The Zip Co Ltd (ASX: ZIP) share price is down almost 80% over the last 12 months. It has fallen more than 90% from its peak in 2021.
There are several other ASX growth shares that suffered a heavy sell-off over the last 12 or so months, such as Xero Limited (ASX: XRO) and Megaport Ltd (ASX: MP1). But, the buy now, pay later (BNPL) industry seems to have been hit particularly hard.
We could point to a number of things that have happened. The key culprit seems to be the higher interest rates.
Higher rates have changed the game
The Reserve Bank of Australia (RBA) has increased the interest rate by 300 basis points (3.00%) since the start of last year.
One big impact of that is how much fewer investors are valuing the growth of ASX growth shares because the risk-free return (cash and government bonds) is higher.
Warren Buffett, one of the world's greatest investors, once explained why changing interest rates can have such an impact:
The value of every business, the value of a farm, the value of an apartment house, the value of any economic asset, is 100% sensitive to interest rates because all you are doing in investing is transferring some money to somebody now in exchange for what you expect the stream of money to be, to come in over a period of time, and the higher interest rates are the less that present value is going to be. So every business by its nature…its intrinsic valuation is 100% sensitive to interest rates.
But, higher interest rates also impact the profitability of Zip as well.
Not only had Zip been reporting a falling cash transaction margin – it was 3.8% in FY20 and 2.3% in FY22 – but more expensive interest costs could flow through the business. If its margins are lower, it won't make as much money in the future as previously planned.

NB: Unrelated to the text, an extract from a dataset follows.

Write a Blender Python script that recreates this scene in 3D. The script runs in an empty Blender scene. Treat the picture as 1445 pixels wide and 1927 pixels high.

But, the business does have a medium-term cash transaction margin range target of between 2.5% to 3%.
Can the Zip share price recover?
Zip has acknowledged it's facing multiple problems. Management has also pointed to people having less for discretionary spending because of inflation, as well as the potential for increased regulatory requirements.
On the interest rate side, Zip has pointed to a few different things. First, accelerated capital recycling underpinned by "product construct". Second, its performance with customers' balances supports its 'Master Trust' AAA rating in Australia. Finally, Zip noted the "robust two-sided revenue model provides pricing flexibility to maintain margins."
Zip pointed out it's a licensed credit provider in Australia and "well-placed to adapt to change", and that it's supportive of fit-for-purpose regulation.
For Zip shares to recover back to above $6 from under 70 cents could take a lot of underlying growth.
But, the company thinks that it can grow a lot further.
Zip believes that buy now, pay later (BNPL) can grow significantly. According to Worldpay, BNPL volumes could increase by over 2 times between 2021 to 2025.
Zip thinks the core addressable market in Australia, New Zealand and the US is technically $11.7 trillion, with the BNPL penetration only being around 2% of that.
While the growth rate in percentage terms has slowed, Zip continues to grow at an impressive double-digit rate. In the second quarter of FY23, its revenue rose 12% to $188 million and transaction volume jumped 22% quarter over quarter to $2.7 billion.
If it can keep increasing its cash transaction margin, ensure bad debts stay relatively low and keep growing revenue, then Zip can keep rising in my opinion. But, there's a long way to go for the Zip share price to reach $7. However, I do think $1 is possible in the next year or two if the underlying performance keeps improving.